◆ GIVEN INSTRUCTION ◆
Output the first line of the listing and each line after it, up to and including the line that contains "5000, 1600, 'big", exactly as written, minus the pictures.
* * * *
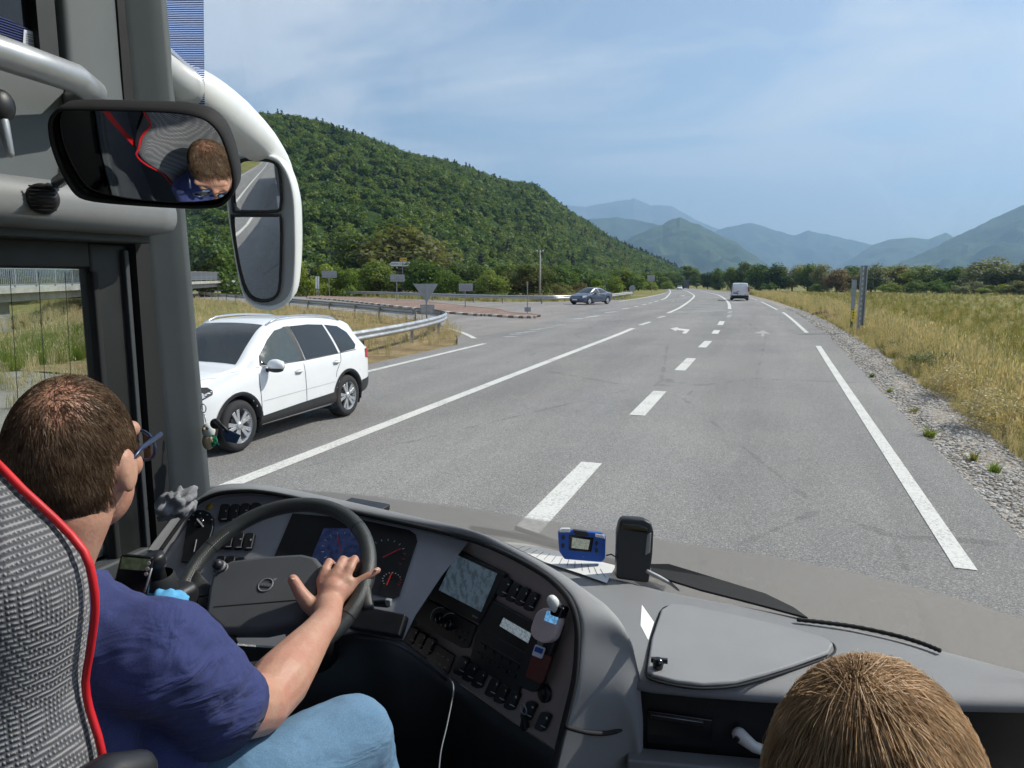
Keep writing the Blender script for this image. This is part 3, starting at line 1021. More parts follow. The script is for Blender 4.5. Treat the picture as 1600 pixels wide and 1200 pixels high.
mountain('wooded_mountain', [(820, 362), (880, 350), (917, 343), (940, 341), (962, 339.5), (990, 343), (1010, 347), (1030, 352), (1060, 372), (1100, 400), (1130, 425)],
         7400, 1500, 'flat topped blue green mountain behind the wooded hillside', 'far_wood', 90)
mountain('peaked_mountain', [(940, 400), (985, 372), (1010, 360), (1030, 352), (1045, 345), (1063, 339), (1075, 345), (1100, 355), (1120, 365), (1150, 378), (1165, 390), (1185, 403), (1215, 425)],
         5200, 1300, 'dark green peaked mountain at the end of the road', 'far_wood', 110)
mountain('low_mountain', [(1290, 425), (1330, 405), (1365, 382), (1390, 374), (1425, 371), (1450, 374), (1466, 368), (1478, 363.5), (1490, 370), (1530, 395), (1570, 420)],
         7600, 1500, 'low rounded blue mountain left of the right hand slope', 'far_wood', 80)
mountain('right_mountain', [(1360, 430), (1400, 412), (1440, 396), (1490, 371), (1530, 352), (1570, 333), (1600, 320), (1700, 285), (1850, 255), (2100, 250), (2500, 262), (3200, 300)],
         5000, 1600, 'big blue slope rising at the right edge of the picture', 'far_wood', 120)

# ------------------------------------------------------------------ foliage
def leaf_cloud(centers, radii, n, size, up=.35, seed=0, shell=.55, elong=1.0):
    r = np.random.default_rng(seed)
    w = np.array(radii) ** 2; w /= w.sum()
    idx = r.choice(len(centers), n, p=w)
    d = r.normal(size=(n, 3)); d /= np.linalg.norm(d, axis=1)[:, None]
    rad = np.array(radii)[idx] * (shell + (1 - shell) * r.random(n) ** .5) * (1 + .18 * r.normal(size=n))
    C = np.array(centers)[idx] + d * rad[:, None] * np.array([1, 1, .82])
    nrm = d + r.normal(size=(n, 3)) * .55; nrm[:, 2] += up
    nrm /= np.linalg.norm(nrm, axis=1)[:, None]
    t = np.cross(nrm, r.normal(size=(n, 3))); t /= np.linalg.norm(t, axis=1)[:, None]
    bt = np.cross(nrm, t)
    s = size * (.6 + .8 * r.random(n))
    a = t * s[:, None] * .5 * elong; b_ = bt * s[:, None] * .5
    bend = nrm * (s * .18)[:, None]
    V = np.stack([C - a, C - b_ * .8 + bend, C + a, C + b_ * .8 + bend], 1).reshape(-1, 3)
    return V
def quads_mesh(name, V, mat, extra=None):
    n = len(V) // 4
    me = bpy.data.meshes.new(name)
    me.vertices.add(len(V)); me.vertices.foreach_set('co', V.astype(np.float32).ravel())
    me.loops.add(len(V)); me.loops.foreach_set('vertex_index', np.arange(len(V), dtype=np.int32))
    me.polygons.add(n); me.polygons.foreach_set('loop_start', np.arange(0, len(V), 4, dtype=np.int32))
    me.materials.append(MAT[mat])
    me.update(calc_edges=True); me.validate()
    return me
def crown_mesh(kind, seed, n, leaf, mat):
    r = np.random.default_rng(seed)
    cs, rs = [], []
    if kind == 'round':
        for i in range(26):
            d = r.normal(size=3); d /= np.linalg.norm(d)
            k = .35 + .65 * r.random()
            cs.append((d[0] * .33 * k, d[1] * .33 * k, .46 + d[2] * .42 * k)); rs.append(.10 + .10 * r.random())
    elif kind == 'tall':
        for i in range(26):
            h = r.random(); a = r.random() * 6.28; w = .20 * (1 - abs(h - .4) * .9)
            cs.append((math.cos(a) * w * r.random() ** .5, math.sin(a) * w * r.random() ** .5, .18 + .74 * h)); rs.append(.06 + .08 * r.random())
    elif kind == 'bush':
        for i in range(22):
            a = r.random() * 6.28; q = r.random() ** .5
            h = (.10 + .72 * r.random()) * (1 - .55 * q * q)
            cs.append((math.cos(a) * .44 * q, math.sin(a) * .44 * q, h)); rs.append(.11 + .10 * r.random())
    elif kind == 'cone':
        for i in range(24):
            h = (i + r.random()) / 24; a = r.random() * 6.28; w = .16 * (1 - h) ** .9
            cs.append((math.cos(a) * w, math.sin(a) * w, .08 + .90 * h)); rs.append(.02 + .075 * (1 - h))
    V = leaf_cloud(cs, rs, n, leaf, seed=seed)
    return quads_mesh('crown', V, mat)
def trunk_mesh(seed, tall=False):
    r = random.Random(seed)
    b = MB()
    top = .62 if not tall else .8
    pts = [Vector((0, 0, -.03)), Vector((r.uniform(-.02, .02), r.uniform(-.02, .02), top * .35)), Vector((r.uniform(-.04, .04), r.uniform(-.04, .04), top * .7)), Vector((r.uniform(-.05, .05), r.uniform(-.05, .05), top))]
    b.tube(pts, [.032, .024, .016, .006], 7)
    for i in range(7):
        a = r.uniform(0, 6.28); h = r.uniform(.22, .5)
        p = Vector((0, 0, h)); e = Vector((math.cos(a) * .26, math.sin(a) * .26, h + r.uniform(.12, .3)))
        b.tube([p, (p + e) / 2 + Vector((0, 0, -.02)), e], [.013, .009, .003], 5)
    me = bpy.data.meshes.new('trunk')
    me.from_pydata([tuple(v) for v in b.v], [], b.f)
    me.polygons.foreach_set('use_smooth', [True] * len(b.f))
    me.materials.append(MAT['bark'])
    return me
TRUNKS = [trunk_mesh(i) for i in range(3)]
CROWN = {}
def crown(kind, var, mat):
    key = (kind, var, mat)
    if key not in CROWN:
        n, lf = {'round': (5200, .042), 'tall': (3600, .04), 'bush': (4200, .048), 'cone': (2200, .05)}[kind]
        CROWN[key] = crown_mesh(kind, 31 * var + len(kind), n, lf, mat)
    return CROWN[key]
def tree(name, label, cat, pos, h, w, kind, var, mat, group, rz=None):
    t = thing(name, label, cat, pos, random.uniform(0, 6.28) if rz is None else rz, group)
    base_w = {'round': .74, 'tall': .52, 'bush': 1.1, 'cone': .38}[kind]
    base_h = {'round': 1.0, 'tall': 1.0, 'bush': .95, 'cone': 1.0}[kind]
    s = Vector((w / base_w, w / base_w, h / base_h))
    o = bpy.data.objects.new('crown', crown(kind, var, mat)); COL.objects.link(o); o.parent = t; o.scale = s
    if kind == 'round': o.location.z = -.05 * h
    o2 = bpy.data.objects.new('trunk', TRUNKS[var % 3]); COL.objects.link(o2); o2.parent = t; o2.scale = Vector((w * .55 + h * .3, w * .55 + h * .3, h * .95))
    return t
def scatter(name, pts, protos, rot, scl, idx, label, kind='stuff', parent=None):
    """one mass of growth or stones: instances on points"""
    me = bpy.data.meshes.new(name)
    me.from_pydata([tuple(p) for p in pts], [], [])
    for nm, tp, dat, key in (('rotv', 'FLOAT_VECTOR', rot, 'vector'), ('sclv', 'FLOAT_VECTOR', scl, 'vector'), ('idx', 'INT', idx, 'value')):
        at = me.attributes.new(nm, tp, 'POINT')
        at.data.foreach_set(key, np.asarray(dat, dtype=np.int32 if tp == 'INT' else np.float32).ravel())
    col = bpy.data.collections.new(name + '_kinds')
    for i, pm in enumerate(protos):
        po = bpy.data.objects.new('%s_kind_%02d' % (name, i), pm)
        col.objects.link(po)
    o = bpy.data.objects.new(name, me)
    COL.objects.link(o)
    me.materials.append(protos[0].materials[0])
    ng = bpy.data.node_groups.new(name, 'GeometryNodeTree')
    ng.interface.new_socket('Geometry', in_out='INPUT', socket_type='NodeSocketGeometry')
    ng.interface.new_socket('Geometry', in_out='OUTPUT', socket_type='NodeSocketGeometry')
    N = ng.nodes; L = ng.links
    gi = N.new('NodeGroupInput'); go = N.new('NodeGroupOutput')
    ip = N.new('GeometryNodeInstanceOnPoints')
    ci = N.new('GeometryNodeCollectionInfo')
    ci.inputs['Collection'].default_value = col
    ci.inputs['Separate Children'].default_value = True
    ci.inputs['Reset Children'].default_value = True
    def attr(nm, tp):
        a = N.new('GeometryNodeInputNamedAttribute'); a.data_type = tp; a.inputs['Name'].default_value = nm
        return a.outputs['Attribute']
    L.new(gi.outputs[0], ip.inputs['Points'])
    L.new(ci.outputs[0], ip.inputs['Instance'])
    ip.inputs['Pick Instance'].default_value = True
    L.new(attr('idx', 'INT'), ip.inputs['Instance Index'])
    er = N.new('FunctionNodeEulerToRotation')
    L.new(attr('rotv', 'FLOAT_VECTOR'), er.inputs[0])
    L.new(er.outputs[0], ip.inputs['Rotation'])
    L.new(attr('sclv', 'FLOAT_VECTOR'), ip.inputs['Scale'])
    L.new(ip.outputs[0], go.inputs[0])
    md = o.modifiers.new('growth', 'NODES'); md.node_group = ng
    tag(o, label, None, None, kind)
    return o
# ---- the wood on the hillside
fp_ = [crown_mesh('round', 100 + i, 420, .13, 'forest') for i in range(5)] + [crown_mesh('cone', 120 + i, 260, .10, 'conifer') for i in range(2)]
pts, rot, scl, idx = [], [], [], []
r = np.random.default_rng(5)
for i in range(NU - 1):
    for j in range(NV - 1):
        p00, p10, p01, p11 = hill[i, j], hill[i + 1, j], hill[i, j + 1], hill[i + 1, j + 1]
        v = (j + .5) / (NV - 1) * 1.25
        if v > 1.04: continue
        area = np.linalg.norm(np.cross(p10 - p00, p01 - p00))
        x_img = -1300 + 2415 * i / (NU - 1)
        if x_img < 150: dens = 1 / 60.
        else: dens = 1 / 27.
        k = r.poisson(area * dens)
        for _ in range(min(k, 90)):
            a, c_ = r.random(), r.random()
            p = p00 * (1 - a) * (1 - c_) + p10 * a * (1 - c_) + p01 * (1 - a) * c_ + p11 * a * c_
            crest = v > .955
            patch = mnoise.noise(Vector((p[0] * .012, p[1] * .012, 7)))
            con = (crest and r.random() < .62) or (not crest and r.random() < .05 + .25 * max(0, patch))
            if con:
                h = 11 * (.6 + .8 * r.random()) if crest else 8 * (.7 + .6 * r.random())
                s = (h * 1.25, h * 1.25, h); ii = 5 + int(r.integers(2))
            else:
                h = 5.4 * (.65 + .8 * r.random()) * (.8 if crest else 1)
                s = (h * 1.2, h * 1.2, h * 1.0); ii = int(r.integers(5))
            pts.append((p[0], p[1], p[2] - h * .22)); rot.append((0, 0, r.random() * 6.28)); scl.append(s); idx.append(ii)
print('forest trees', len(pts))
scatter('hillside_wood', pts, fp_, rot, scl, idx, 'dense green wood covering the hillside with dark firs along its crest')
# ---- single trees: left of the junction, behind the far guard rail
def tree_px(x, topy, d, wpx, kind, var, mat, label, group, name=None, by=None):
    B = dep(x, 445, d)
    z = gz(B.y) - .1
    T = dep(x, topy, d)
    h = T.z - z
    w = wpx * d / FPX
    nm = name or ('bush' if kind == 'bush' else 'tree')
    return tree(nm, label, 'bush' if kind == 'bush' else 'tree', (B.x, B.y, z), h, w, kind, var, mat, group)
LT = [
    (318, 325, 92, 120, 'round', 0, 'leaf_mid', 'green tree beyond the parapet, between the pillar and the outside mirror'),
    (484, 392, 98, 86, 'bush', 0, 'leaf_bright', 'bright green bush right of the outside mirror, behind the delineator'),
    (535, 408, 99, 62, 'bush', 1, 'leaf_bright', 'low bright bush behind the leftmost grey sign back'),
    (565, 352, 122, 105, 'round', 2, 'leaf_dark', 'dark tree left of the tall yellowish tree'),
    (625, 326, 118, 150, 'round', 3, 'leaf_olive', 'tallest yellowish olive tree above the white direction sign'),
    (588, 392, 104, 84, 'round', 4, 'leaf_mid', 'mid green tree below left of the white direction sign'),
    (668, 395, 100, 80, 'round', 5, 'leaf_mid', 'green tree right of the white direction sign'),
    (700, 418, 92, 64, 'bush', 2, 'leaf_mid', 'rounded bush right of the triangular sign back'),
    (728, 392, 112, 78, 'round', 0, 'leaf_dark', 'dark green tree above the grey sign back on the island'),
    (765, 420, 92, 78, 'bush', 3, 'leaf_mid', 'broad green bush right of the island sign back'),
    (822, 398, 96, 86, 'round', 1, 'leaf_dark', 'dark round tree left of the thin grey pole'),
    (795, 405, 108, 60, 'round', 2, 'leaf_mid', 'small green tree just left of the dark round tree'),
    (868, 402, 112, 66, 'round', 3, 'leaf_mid', 'green tree just right of the thin grey pole'),
    (905, 404, 122, 76, 'round', 4, 'leaf_mid', 'green tree above the dark blue car'),
    (878, 437, 92, 46, 'bush', 4, 'leaf_olive', 'low olive bush left of the dark blue car'),
    (905, 438, 97, 44, 'bush', 5, 'leaf_brown', 'reddish brown bush behind the dark blue car'),
    (948, 424, 105, 58, 'bush', 0, 'leaf_bright', 'light green bush right of the dark blue car'),
    (975, 412, 180, 62, 'round', 5, 'leaf_mid', 'green tree above the round sign back'),
]
for a in LT:
    tree_px(*a, 'trees and bushes behind the far guard rail')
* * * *
◆ TASK RESPONSE ◆
Keep writing the Blender script for this image. This is part 3, starting at line 1021. More parts follow. The script is for Blender 4.5. Treat the picture as 1600 pixels wide and 1200 pixels high.
mountain('wooded_mountain', [(820, 362), (880, 350), (917, 343), (940, 341), (962, 339.5), (990, 343), (1010, 347), (1030, 352), (1060, 372), (1100, 400), (1130, 425)],
         7400, 1500, 'flat topped blue green mountain behind the wooded hillside', 'far_wood', 90)
mountain('peaked_mountain', [(940, 400), (985, 372), (1010, 360), (1030, 352), (1045, 345), (1063, 339), (1075, 345), (1100, 355), (1120, 365), (1150, 378), (1165, 390), (1185, 403), (1215, 425)],
         5200, 1300, 'dark green peaked mountain at the end of the road', 'far_wood', 110)
mountain('low_mountain', [(1290, 425), (1330, 405), (1365, 382), (1390, 374), (1425, 371), (1450, 374), (1466, 368), (1478, 363.5), (1490, 370), (1530, 395), (1570, 420)],
         7600, 1500, 'low rounded blue mountain left of the right hand slope', 'far_wood', 80)
mountain('right_mountain', [(1360, 430), (1400, 412), (1440, 396), (1490, 371), (1530, 352), (1570, 333), (1600, 320), (1700, 285), (1850, 255), (2100, 250), (2500, 262), (3200, 300)],
         5000, 1600, 'big blue slope rising at the right edge of the picture', 'far_wood', 120)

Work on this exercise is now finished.